翻訳は、最近では悪者にされがちですが、英文を深く読み取り、その内容を英語を知らない日本人読者にどう表現したらわかってもらうかを考えるなかで英語を深く読み直す翻訳という営みは、英語と日本語の両方につながる優れた言語学習・言語使用です(このように創造的な「翻訳」は、機械的な「英文和訳」とは全く異なります)。
今回の課題はクラーク博士の有名な一節です。
皆さんでしたらどう翻訳しますか?この一節は、クラーク博士が北海道を離れる際に、学生たちに駅のホームで述べたことばだそうです。もしクラーク博士に達意の日本語が使えたのだとしたら、博士はどう言ったでしょう?
まずは皆さんで、考えてもらえますか?
Boys, be ambitious, not for money, not for selfish accomplishment, not for that evanescent thing which men call fame. Be ambitious for attainment of all that a man ought to be.
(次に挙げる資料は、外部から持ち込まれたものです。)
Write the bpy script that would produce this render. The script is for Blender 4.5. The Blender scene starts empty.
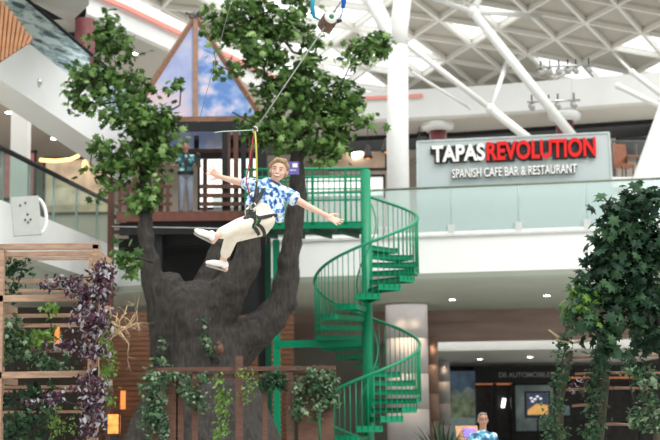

以下は、学生さんと小野先生の翻訳です(おまけに当日は参加できなかった管理人(柳瀬)も加えてみました)。中には「ここまで大胆に訳してしまっていいの?」というのもあるかもしれませんが、学生さんは全員英文の正確な意味は十分に理解した上で、敢えて実験的に以下のように訳してみたそうです。
翻訳を通じて英語と日本語の両方を往復しながら言語について考える営みを皆さんもしばしお楽しみください。
A
よく聞きたまえ。お金儲けとか,一人よがりな成功,奴らが名声と呼ぶものなど,風が吹けば飛んでいってしまうぞ。一人の男として為すべきことは何か。一つの妥協も許してはならぬぞ。若人よ,大志を抱くのだ。
B
諸君,自分を愛するために行動したり,富,凡人の言うところの名声という不安定なものに固執してはいけない。人としてどうであるか,どうであったかを考えなさい。
C
諸君,希望を持ち続けよ。富を得るためではない。自分だけが満足するような功績のためではない。まして名声などという儚いものを得るためでもない。(もう一度言おう。)諸君,希望を持ち続けよ。人間が追い求めるべき,あるいは追い求めなくてはならない理想を達成するために,諸君は希望を持ち続けなくてはならないのだ。
D
少年よ,大志を抱け。金や自己の立身出世,うたかたの世評のような目前の目標にとらわれることなく,人としてあるべき姿を追い求めるという高尚な目的のために生きろ。
E
己のために意味を成すものではなく,死に価値を見出される生き方を探求しなさい。
F
若者の皆さん,夢を持ってください。でも,金や,私利私欲や,はかない名声のための夢ではありません。人が人としてあるべき姿を貫くための夢です。
G
学生の皆さん、大きく求めてください。といっても金や我欲ではありません。名声ですらありません。それは消え行くものだからです。皆さんは、人としてあるべき人生を大きく求めてください。